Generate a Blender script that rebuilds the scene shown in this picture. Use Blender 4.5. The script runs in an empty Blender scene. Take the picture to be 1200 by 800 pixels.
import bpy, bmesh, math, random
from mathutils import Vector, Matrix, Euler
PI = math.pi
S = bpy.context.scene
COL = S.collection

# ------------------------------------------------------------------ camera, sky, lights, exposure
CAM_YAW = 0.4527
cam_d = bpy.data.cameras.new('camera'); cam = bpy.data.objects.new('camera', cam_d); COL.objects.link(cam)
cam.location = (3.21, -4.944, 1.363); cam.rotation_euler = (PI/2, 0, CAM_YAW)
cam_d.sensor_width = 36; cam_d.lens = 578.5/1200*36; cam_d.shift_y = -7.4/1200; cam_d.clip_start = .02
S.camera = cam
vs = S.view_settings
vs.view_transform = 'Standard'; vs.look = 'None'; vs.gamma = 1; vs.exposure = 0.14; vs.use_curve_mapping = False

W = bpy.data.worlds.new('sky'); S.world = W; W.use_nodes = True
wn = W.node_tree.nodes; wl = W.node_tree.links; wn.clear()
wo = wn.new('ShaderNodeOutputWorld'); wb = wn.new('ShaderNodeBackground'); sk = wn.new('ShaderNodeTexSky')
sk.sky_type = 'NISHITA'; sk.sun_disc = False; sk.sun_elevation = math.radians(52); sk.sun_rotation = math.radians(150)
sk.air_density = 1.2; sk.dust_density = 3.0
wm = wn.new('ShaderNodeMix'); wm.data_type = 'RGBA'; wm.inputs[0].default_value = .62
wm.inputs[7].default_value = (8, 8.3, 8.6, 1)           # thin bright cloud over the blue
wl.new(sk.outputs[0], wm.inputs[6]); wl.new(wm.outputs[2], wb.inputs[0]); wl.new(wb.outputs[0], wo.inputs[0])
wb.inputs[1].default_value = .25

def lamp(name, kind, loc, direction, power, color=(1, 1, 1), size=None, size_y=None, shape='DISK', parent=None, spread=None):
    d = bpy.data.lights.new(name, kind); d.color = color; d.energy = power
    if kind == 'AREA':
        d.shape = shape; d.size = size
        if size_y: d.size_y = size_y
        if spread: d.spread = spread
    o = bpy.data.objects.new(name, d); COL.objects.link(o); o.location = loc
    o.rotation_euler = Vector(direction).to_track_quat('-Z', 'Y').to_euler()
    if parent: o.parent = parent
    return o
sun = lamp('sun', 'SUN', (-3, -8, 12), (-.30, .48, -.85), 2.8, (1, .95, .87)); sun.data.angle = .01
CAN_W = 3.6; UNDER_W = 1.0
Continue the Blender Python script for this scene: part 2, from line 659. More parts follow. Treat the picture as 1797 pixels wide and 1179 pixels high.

········

### Your goal
Retype each record exactly, leaving nothing out.

### Solution
Generate a Blender script that rebuilds the scene shown in this picture. Use Blender 4.5. The script runs in an empty Blender scene. Take the picture to be 1200 by 800 pixels.
import bpy, bmesh, math, random
from mathutils import Vector, Matrix, Euler
PI = math.pi
S = bpy.context.scene
COL = S.collection

# ------------------------------------------------------------------ camera, sky, lights, exposure
CAM_YAW = 0.4527
cam_d = bpy.data.cameras.new('camera'); cam = bpy.data.objects.new('camera', cam_d); COL.objects.link(cam)
cam.location = (3.21, -4.944, 1.363); cam.rotation_euler = (PI/2, 0, CAM_YAW)
cam_d.sensor_width = 36; cam_d.lens = 578.5/1200*36; cam_d.shift_y = -7.4/1200; cam_d.clip_start = .02
S.camera = cam
vs = S.view_settings
vs.view_transform = 'Standard'; vs.look = 'None'; vs.gamma = 1; vs.exposure = 0.14; vs.use_curve_mapping = False

W = bpy.data.worlds.new('sky'); S.world = W; W.use_nodes = True
wn = W.node_tree.nodes; wl = W.node_tree.links; wn.clear()
wo = wn.new('ShaderNodeOutputWorld'); wb = wn.new('ShaderNodeBackground'); sk = wn.new('ShaderNodeTexSky')
sk.sky_type = 'NISHITA'; sk.sun_disc = False; sk.sun_elevation = math.radians(52); sk.sun_rotation = math.radians(150)
sk.air_density = 1.2; sk.dust_density = 3.0
wm = wn.new('ShaderNodeMix'); wm.data_type = 'RGBA'; wm.inputs[0].default_value = .62
wm.inputs[7].default_value = (8, 8.3, 8.6, 1)           # thin bright cloud over the blue
wl.new(sk.outputs[0], wm.inputs[6]); wl.new(wm.outputs[2], wb.inputs[0]); wl.new(wb.outputs[0], wo.inputs[0])
wb.inputs[1].default_value = .25

def lamp(name, kind, loc, direction, power, color=(1, 1, 1), size=None, size_y=None, shape='DISK', parent=None, spread=None):
    d = bpy.data.lights.new(name, kind); d.color = color; d.energy = power
    if kind == 'AREA':
        d.shape = shape; d.size = size
        if size_y: d.size_y = size_y
        if spread: d.spread = spread
    o = bpy.data.objects.new(name, d); COL.objects.link(o); o.location = loc
    o.rotation_euler = Vector(direction).to_track_quat('-Z', 'Y').to_euler()
    if parent: o.parent = parent
    return o
sun = lamp('sun', 'SUN', (-3, -8, 12), (-.30, .48, -.85), 2.8, (1, .95, .87)); sun.data.angle = .01
CAN_W = 3.6; UNDER_W = 1.0
Continue the Blender Python script for this scene: part 2, from line 659. More parts follow. Treat the picture as 1797 pixels wide and 1179 pixels high.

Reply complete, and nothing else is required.